Some exceptions follow, but they are immaterial for our purposes. The Practice Direction contains no provision limiting the time of day during which a document can be filed.
    1. I turn to the question which we have to decide. I would not in fact start with PD 51O itself but with the Rules and Practice Directions as they stood before its introduction. As we have seen, and as Van Aken confirms, the provisions governing the traditional methods of filing contained no requirement for filing in office hours: the only limitation (at least in the RCJ) was the practical one of effecting delivery. When it was thought desirable that there should be such a limitation in the case of filing by fax and e-mail, which were not subject to the same practical limitation, an explicit requirement had to be introduced. Against that background, when PD 51O introduced electronic filing any limitations on the permissible times of filing would require to be the subject of explicit provision; but there is none. I do not, therefore, believe that any Rule or Practice Direction requires filing in office hours in the case of electronic filing. I should say, for the avoidance of doubt, that such a requirement could be introduced by a specific order in the particular case: normally there would be no purpose in any such requirement, but there might be a reason for it in particular circumstances.
    1. That is sufficient to establish that documents can be filed electronically out of office hours. But I think the same conclusion can be reached by reference to paragraph 2.1 of PD 51O: see para. 12 above. I acknowledge that that provision reads more like a general statement of the 24-hour availability of electronic filing than a specific rule, and it is not directed explicitly to the question of the time of day at which a time limit for filing expires.

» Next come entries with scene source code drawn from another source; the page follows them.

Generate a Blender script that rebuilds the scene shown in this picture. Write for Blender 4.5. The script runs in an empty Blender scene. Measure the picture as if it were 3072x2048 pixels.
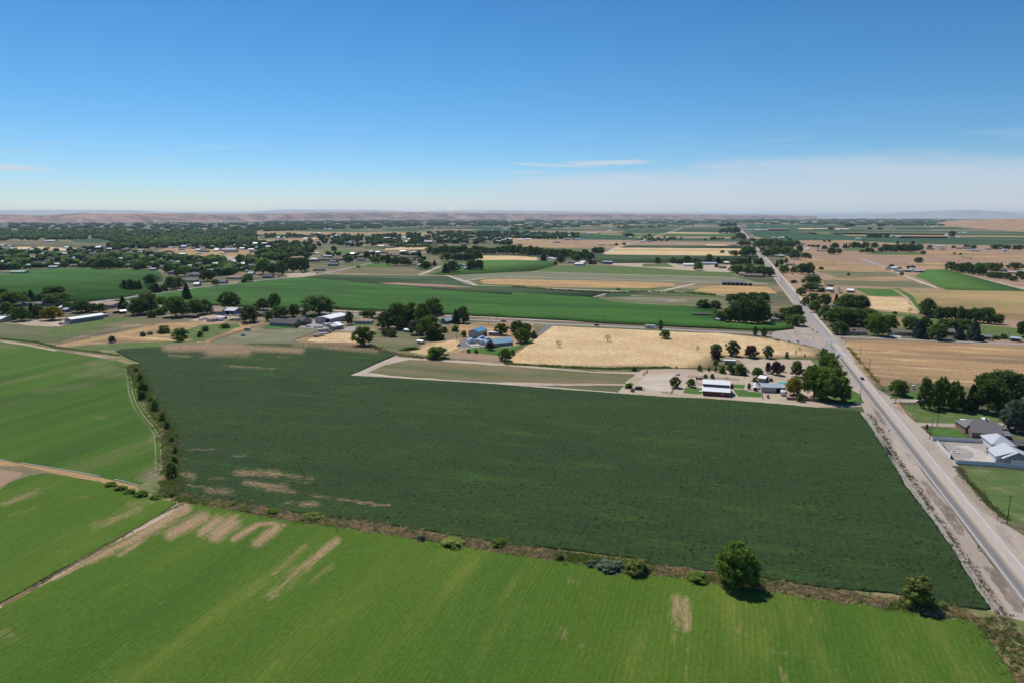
# Farmland seen from a drone: fields, highway, farmsteads, valley and hills. Units are metres, +Y looks away from the camera.
SKY_AIR, SKY_DUST, SKY_OZ, SKY_SAT, SKY_HUE, SKY_STR = 1.0, 0.0, 5.0, 1.17, .489, .106
SUN_STR, EXPO = 4.6, 0.0
CLOUD_COL = (6.2, 6.5, 7.4)
HORIZON_TINT = (.86, .865, 1.0)
HAZE_D, HAZE_COL, HAZE_TOP = 2.0e-5, (.55, .75, 1.0), 330
import bpy, bmesh, math, random
import numpy as np
from mathutils import Vector, Matrix, noise
from mathutils.geometry import delaunay_2d_cdt
R = math.radians
S = bpy.context.scene
COL = S.collection
# ------------------------------------------------------------------ camera
H = 104.0                                   # metres above the fields
FPX, CX, CY, HOR = 2048.0, 1536.0, 1024.0, 648.0
PITCH = math.atan((CY - HOR) / FPX)
cd = bpy.data.cameras.new('camera'); cam = bpy.data.objects.new('camera', cd); COL.objects.link(cam)
cam.location = (0, 0, H); cam.rotation_euler = (math.pi / 2 - PITCH, 0, 0)
cd.sensor_width = 36; cd.lens = 36 * FPX / 3072; cd.clip_start = 1; cd.clip_end = 200000
S.camera = cam
# ------------------------------------------------------------------ sky, sun, exposure
SUN_EL, SUN_AZ = R(57), R(-27)              # azimuth from +Y, clockwise positive
w = bpy.data.worlds.new('World'); S.world = w; w.use_nodes = True
wt = w.node_tree; wt.nodes.clear()
def nd(t, typ, ins=None, **props):
    n = t.nodes.new('ShaderNode' + typ)
    for k, v in props.items(): setattr(n, k, v)
    for k, v in (ins or {}).items():
        s = n.inputs[k]
        if isinstance(v, bpy.types.NodeSocket): t.links.new(v, s)
        else: s.default_value = v
    return n
def mth(t, op, a, b=0.0, c=0.0, clamp=False):
    n = nd(t, 'Math', {0: a, 1: b, 2: c}, operation=op); n.use_clamp = clamp; return n.outputs[0]
def mixc(t, f, a, b, mode='MIX'):
    n = nd(t, 'Mix', data_type='RGBA', blend_type=mode)
    for k, v in ((0, f), (6, a), (7, b)):
        if isinstance(v, bpy.types.NodeSocket): t.links.new(v, n.inputs[k])
        else: n.inputs[k].default_value = v if k == 0 else (tuple(v) + (1,) if len(v) == 3 else v)
    return n.outputs[2]
sky = nd(wt, 'TexSky', sky_type='NISHITA', sun_disc=False, sun_elevation=SUN_EL, sun_rotation=SUN_AZ,
         altitude=800, air_density=SKY_AIR, dust_density=SKY_DUST, ozone_density=SKY_OZ)
hsv = nd(wt, 'HueSaturation', {'Saturation': SKY_SAT, 'Value': 1.0, 'Hue': SKY_HUE, 'Color': sky.outputs[0]})
geo = nd(wt, 'TexCoord')
sep = nd(wt, 'SeparateXYZ', {0: geo.outputs['Generated']})
# thin cirrus veil low in the sky, thickest towards +X
zz = sep.outputs[2]
az = mth(wt, 'ARCTAN2', sep.outputs[0], sep.outputs[1])
mp = nd(wt, 'Mapping', {'Vector': geo.outputs['Generated'], 'Scale': (1.3, 1.3, 14)})
n1 = nd(wt, 'TexNoise', {'Vector': mp.outputs[0], 'Scale': 2.2, 'Detail': 7, 'Roughness': .62, 'Distortion': .8})
veil_az = nd(wt, 'MapRange', {0: az, 1: -0.35, 2: 0.35, 3: 0.30, 4: 1.0}, interpolation_type='SMOOTHSTEP')
top = mth(wt, 'MULTIPLY_ADD', veil_az.outputs[0], .09, -.01)
top = mth(wt, 'ADD', top, mth(wt, 'MULTIPLY_ADD', n1.outputs[0], .07, -.035))
edge = mth(wt, 'SUBTRACT', top, zz)
veil = nd(wt, 'MapRange', {0: edge, 1: -0.004, 2: 0.03, 3: 0, 4: 1}, interpolation_type='SMOOTHSTEP')
vf = mth(wt, 'MULTIPLY', veil.outputs[0], mth(wt, 'MULTIPLY_ADD', n1.outputs[0], .45, .32))
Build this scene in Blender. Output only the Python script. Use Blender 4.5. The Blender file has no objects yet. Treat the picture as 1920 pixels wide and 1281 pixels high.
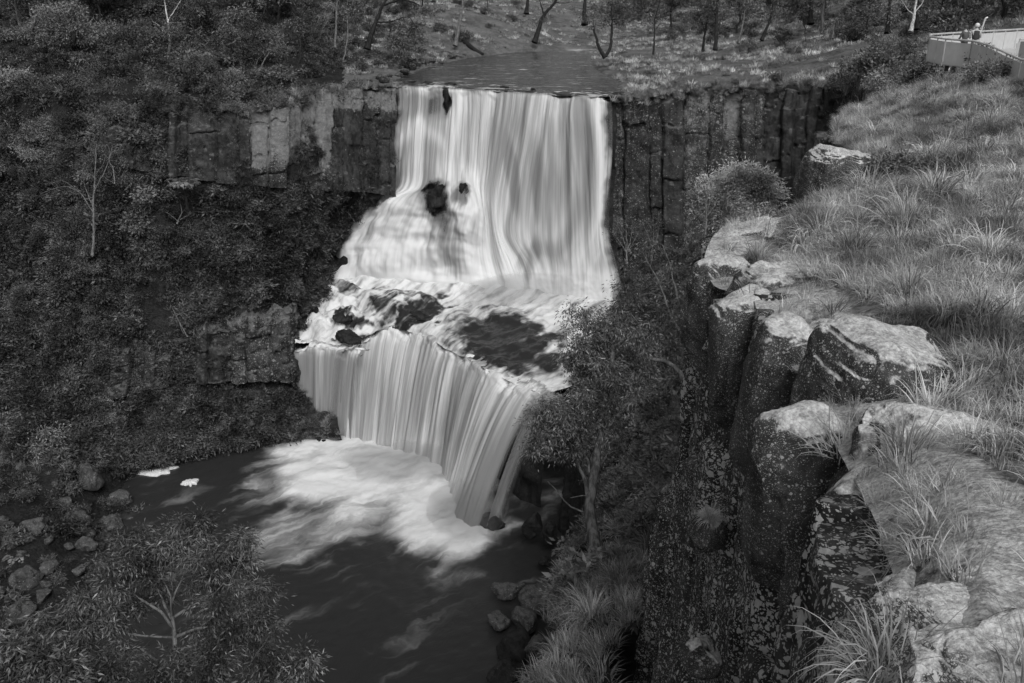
import bpy, bmesh, math, random
import numpy as np
from mathutils import Vector, Matrix

# ------------------------------------------------------------------ camera, sky, sun, exposure
SC = bpy.context.scene
COL = SC.collection
PITCH = math.radians(21.2)
FPX = 1700.0
cam_data = bpy.data.cameras.new("camera")
cam_data.sensor_width = 36.0
cam_data.lens = 36.0 * FPX / 1920.0
cam_data.clip_start = 0.1
cam_data.clip_end = 3000.0
cam = bpy.data.objects.new("camera", cam_data)
COL.objects.link(cam)
cam.location = (0, 0, 0)
cam.rotation_euler = (math.radians(90) - PITCH, 0, 0)
SC.camera = cam

SUN_EL, SUN_AZ = math.radians(48), math.radians(168)     # azimuth clockwise from +Y: behind the camera, a little to the right
world = bpy.data.worlds.new("World")
SC.world = world
world.use_nodes = True
wn = world.node_tree
wn.nodes.clear()
sky = wn.nodes.new('ShaderNodeTexSky')
sky.sky_type = 'NISHITA'
sky.sun_disc = False
sky.sun_elevation = SUN_EL
sky.sun_rotation = SUN_AZ
sky.dust_density = 4.0
bw = wn.nodes.new('ShaderNodeRGBToBW')                   # black and white photograph: a neutral sky
bg = wn.nodes.new('ShaderNodeBackground')
bg.inputs['Strength'].default_value = 0.13
wo = wn.nodes.new('ShaderNodeOutputWorld')
wn.links.new(sky.outputs[0], bw.inputs[0])
wn.links.new(bw.outputs[0], bg.inputs['Color'])
wn.links.new(bg.outputs[0], wo.inputs['Surface'])

sun_data = bpy.data.lights.new("sun", 'SUN')
sun_data.energy = 1.6
sun_data.angle = math.radians(25)
sun_data.color = (1.0, 1.0, 1.0)
sun = bpy.data.objects.new("sun", sun_data)
COL.objects.link(sun)
sd = Vector((math.sin(SUN_AZ) * math.cos(SUN_EL), math.cos(SUN_AZ) * math.cos(SUN_EL), math.sin(SUN_EL)))
sun.rotation_euler = sd.to_track_quat('Z', 'Y').to_euler()

SC.view_settings.view_transform = 'Standard'
SC.view_settings.look = 'None'
SC.view_settings.gamma = 1.0
SC.view_settings.exposure = 0.0
SC.render.engine = 'CYCLES'
SC.cycles.max_bounces = 6
SC.cycles.transparent_max_bounces = 16
SC.cycles.caustics_reflective = False
SC.cycles.caustics_refractive = False

# ------------------------------------------------------------------ helpers
CP, SP = math.cos(PITCH), math.sin(PITCH)

def U(u, v, D):
    """world point at photograph pixel (u, v) and depth D along the view axis"""
    ty = (640.5 - v) / FPX
    return np.array([D * (u - 960) / FPX, D * (CP + ty * SP), D * (-SP + ty * CP)])

def UZ(u, v, z):
    ty = (640.5 - v) / FPX
    return U(u, v, z / (-SP + ty * CP))

def UP(u, v, P0, n, o):
    """pixel ray met with the vertical plane through P0, normal n, moved o metres along n"""
    d = U(u, v, 1.0)
    return d * ((P0 @ n + o) / (d @ n))

def proj(P):
    P = np.asarray(P, float)
    D = P[..., 1] * CP - P[..., 2] * SP
    up = P[..., 1] * SP + P[..., 2] * CP
    return 960 + FPX * P[..., 0] / D, 640.5 - FPX * up / D, D

def _h(ix, iy, iz, seed):
    h = (ix.astype(np.uint32) * np.uint32(374761393) + iy.astype(np.uint32) * np.uint32(668265263)
         + iz.astype(np.uint32) * np.uint32(2246822519) + np.uint32((seed * 3266489917) & 0xffffffff))
    h = (h ^ (h >> np.uint32(13))) * np.uint32(1274126177)
    h = h ^ (h >> np.uint32(16))
    return h.astype(np.float64) / 2147483648.0 - 1.0

def vnoise(p, seed=0):
    p = np.asarray(p, float)
    i = np.floor(p).astype(np.int64)
    f = p - i
    f = f * f * f * (f * (f * 6 - 15) + 10)
    r = 0
    for a in (0, 1):
        for b in (0, 1):
            for c in (0, 1):
                w = (f[..., 0] if a else 1 - f[..., 0]) * (f[..., 1] if b else 1 - f[..., 1]) * (f[..., 2] if c else 1 - f[..., 2])
                r = r + w * _h(i[..., 0] + a, i[..., 1] + b, i[..., 2] + c, seed)
    return r

def fbm(p, scale=1.0, octaves=4, seed=0, gain=0.5):
    r, a, q = 0, 1.0, np.asarray(p, float) / scale
    for k in range(octaves):
        r = r + a * vnoise(q + 17.3 * k, seed + k)
        a *= gain
        q = q * 2.03
    return r

def smooth(a, b, x):
    t = np.clip((x - a) / (b - a), 0, 1)
    return t * t * (3 - 2 * t)

def resample(C, axis, step, curved=True):
    """resample a control grid along an axis at about step metres (Catmull-Rom or straight)"""
    C = np.moveaxis(np.asarray(C, float), axis, 0)
    n = len(C)
    L = np.linalg.norm(np.diff(C, axis=0), axis=-1)
    L = L.reshape(n - 1, -1).mean(1)
    seg, t = [], []
    for i in range(n - 1):
        k = max(1, int(round(L[i] / step)))
        seg += [i] * k
        t += [j / k for j in range(k)]
    seg.append(n - 2)
    t.append(1.0)
    seg = np.array(seg)
    t = np.array(t).reshape((-1,) + (1,) * (C.ndim - 1))
    p1, p2 = C[seg], C[seg + 1]
    if curved:
        p0 = np.where((seg > 0).reshape(t.shape), C[np.maximum(seg - 1, 0)], 2 * p1 - p2)
        p3 = np.where((seg < n - 2).reshape(t.shape), C[np.minimum(seg + 2, n - 1)], 2 * p2 - p1)
        R = 0.5 * (2 * p1 + (p2 - p0) * t + (2 * p0 - 5 * p1 + 4 * p2 - p3) * t ** 2 + (3 * p1 - p0 - 3 * p2 + p3) * t ** 3)
    else:
        R = p1 * (1 - t) + p2 * t
    return np.moveaxis(R, 0, axis)

def gnormals(P):
    a = np.gradient(P, axis=0)
    b = np.gradient(P, axis=1)
    n = np.cross(a, b)
    return n / np.maximum(np.linalg.norm(n, axis=-1, keepdims=True), 1e-9)

def mesh_np(name, V, F, smooth_=True):
    """V (n,3); F (m,k) array of polygons with k corners"""
    V = np.asarray(V, np.float32)
    F = np.asarray(F, np.int32)
    me = bpy.data.meshes.new(name)
    me.vertices.add(len(V))
    me.vertices.foreach_set('co', V.ravel())
    m, k = F.shape
    me.loops.add(m * k)
    me.loops.foreach_set('vertex_index', F.ravel())
    me.polygons.add(m)
    me.polygons.foreach_set('loop_start', np.arange(0, m * k, k, dtype=np.int32))
    me.polygons.foreach_set('loop_total', np.full(m, k, np.int32))
    me.polygons.foreach_set('use_smooth', np.full(m, smooth_, bool))
    me.update(calc_edges=True)
    me.validate()
    return me

def attr(me, name, vals):
    a = me.attributes.new(name, 'FLOAT', 'POINT')
    a.data.foreach_set('value', np.asarray(vals, np.float32).ravel())

def grid_faces(n, m):
    i = np.arange(n * m).reshape(n, m)
    return np.stack([i[:-1, :-1], i[:-1, 1:], i[1:, 1:], i[1:, :-1]], -1).reshape(-1, 4)

def link(name, me, mat=None, parent=None):
    o = bpy.data.objects.new(name, me)
    COL.objects.link(o)
    if mat is not None and me is not None and not me.materials:
        for x in (mat if isinstance(mat, (list, tuple)) else [mat]):
            me.materials.append(x)
    if parent is not None:
        o.parent = parent
    return o

def tag(o, label=None, cat=None, group=None, kind=None):
    if label: o['label'] = label
    if cat: o['category'] = cat
    if group: o['group'] = group
    if kind: o['kind'] = kind
    return o

def empty(name, loc, label, cat, group=None, rz=0.0):
    o = bpy.data.objects.new(name, None)
    o.empty_display_size = 0.2
    COL.objects.link(o)
    o.location = loc
    o.rotation_euler = (0, 0, rz)
    return tag(o, label, cat, group)

def copy_tree(o, parent=None):
    c = o.copy()
    COL.objects.link(c)
    if parent is not None:
        c.parent = parent
    for ch in list(o.children):
        copy_tree(ch, c)
    return c

def sheet(name, P, mat, attrs=None, uv=None, kind='structure', flip=False):
    n, m = P.shape[:2]
    F = grid_faces(n, m)
    if flip: F = F[:, ::-1]
    me = mesh_np(name, P.reshape(-1, 3), F)
    for k, v in (attrs or {}).items():
        attr(me, k, v)
    if uv is not None:
        l = me.uv_layers.new(name='UVMap')
        idx = np.empty(len(me.loops), np.int32)
        me.loops.foreach_get('vertex_index', idx)
        l.data.foreach_set('uv', uv.reshape(-1, 2)[idx].astype(np.float32).ravel())
    o = link(name, me, mat)
    if kind: o['kind'] = kind
    return o

# ------------------------------------------------------------------ materials (the photograph is black and white: every colour is a grey)
def nd(nt, t, ins=None, **kw):
    n = nt.nodes.new(t)
    for k, v in kw.items():
        setattr(n, k, v)
    for k, v in (ins or {}).items():
        s = n.inputs[k]
        if isinstance(v, bpy.types.NodeSocket):
            nt.links.new(v, s)
        elif isinstance(v, (int, float)) and s.type in ('RGBA',):
            s.default_value = (v, v, v, 1)
        elif isinstance(v, (int, float)) and s.type == 'VECTOR':
            s.default_value = (v, v, v)
        else:
            s.default_value = v
    return n

def newmat(name):
    m = bpy.data.materials.new(name)
    m.use_nodes = True
    m.node_tree.nodes.clear()
    out = m.node_tree.nodes.new('ShaderNodeOutputMaterial')
    return m, m.node_tree, out

def ramp(nt, fac, a, b, lo=0.0, hi=1.0, kind='SMOOTHSTEP'):
    n = nd(nt, 'ShaderNodeMapRange', {0: fac, 1: lo, 2: hi, 3: a, 4: b}, interpolation_type=kind)
    return n.outputs[0]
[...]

But the fact remains that it contains an unqualified statement that under the Scheme parties can “issue proceedings … 24 hours a day …, including out of normal Court office operating hours”. In my view, in the absence of any provision to the contrary and subject to any different order in the particular case that would reasonably be understood by litigants as a statement that such filing would be effective for all purposes, including where time expired on the day in question.
    1. That conclusion means that the makers of PD 51O adopted a different approach from the makers of PD 5A and 5B. But that is not particularly surprising. There is no reason why electronic filing should be treated in the same way as filing by e-mail or fax. There is indeed some reason why it should not be: the Scheme is intended not simply to supplement traditional methods of filing but, as paragraph 2.1 declares, to replace them (subject to some limited exceptions) with a wholly new method.
    1. The principal counter-argument advanced by CF in their well-argued submissions for VL relies on paragraph D18.2 of the Commercial Court Guide (“the CCG”), which reads:

“If the Court orders that an act be done by a certain date without specifying a time for compliance, the latest time for compliance is 4.30 p.m. on the day in question.”

CF argue that since para. 3 of Picken J’s order of 14 April 2022 did not specify a time by which the Appellant’s Notice should be filed, paragraph D18.2 took effect to make 4.30 p.m. the latest time for doing so.
    1. The Master held that a provision of the CCG could have no application in the Court of Appeal, and further that paragraph D18.2 is inconsistent with paragraph 2.1 of PD 51O. I am not, with respect, sure that either point is correct. As CF point out, the effect of CPR 52.12 (2) (a) is that the time for filing an Appellant’s Notice may depend on a direction made by the lower court, in which case there is nothing inherently objectionable about construing such an order in accordance with the practice prevailing in the court in question. And, as already noted, I do not think that paragraph 2.1 can be read as precluding the making of an order in a particular case requiring filing by a specified time short of midnight – which, on VL’s case, would be what paragraph D18.2 does in all Commercial Court cases. But I believe that there is a more straightforward answer to VL’s submission. Para. 3 of Picken J’s order does not, in the language of paragraph D18.2, “order that an act be done”: it merely extends time for Microsoft to file an Appellant’s Notice if it chooses.
    1. I should deal briefly with three other points made on behalf of VL.
    1. First, our attention was drawn to CPR 2.9 (1), which requires that where a court imposes a time limit for doing any act the last date for compliance should, whenever practicable, include the time of day by which the act must be done. But the short answer is that even if that rule applies to an extension such as was granted in this case Picken J’s order included no such time.
    1. Second, reference is made to the obligation imposed on the court office by paragraph 2 (1) of PD 5A, read with para. 5 (4) of PD 51O, to record the date and time of filing. But, as was held in Van Aken, the existence of that obligation does not entail that documents must be filed within office hours, as long as there are means by which the date and time can be ascertained. That is plainly the case with electronic filing.
    1. Thirdly, it was pointed out that paragraph 1.2 (1) of PD 51O makes clear that:

“Electronic Working works within and is subject to all statutory provisions and rules together with all procedural rules and practice directions applicable to the proceedings concerned, subject to any exclusion or revision within this Practice Direction”.

But, for the reasons which I have given, an entitlement to file outside office hours is not inconsistent with any rule or practice direction applying to the Civil Appeals Office.
  1. I accordingly see no reason to alter the Master’s decision that the Appellants’ Notice was filed in time.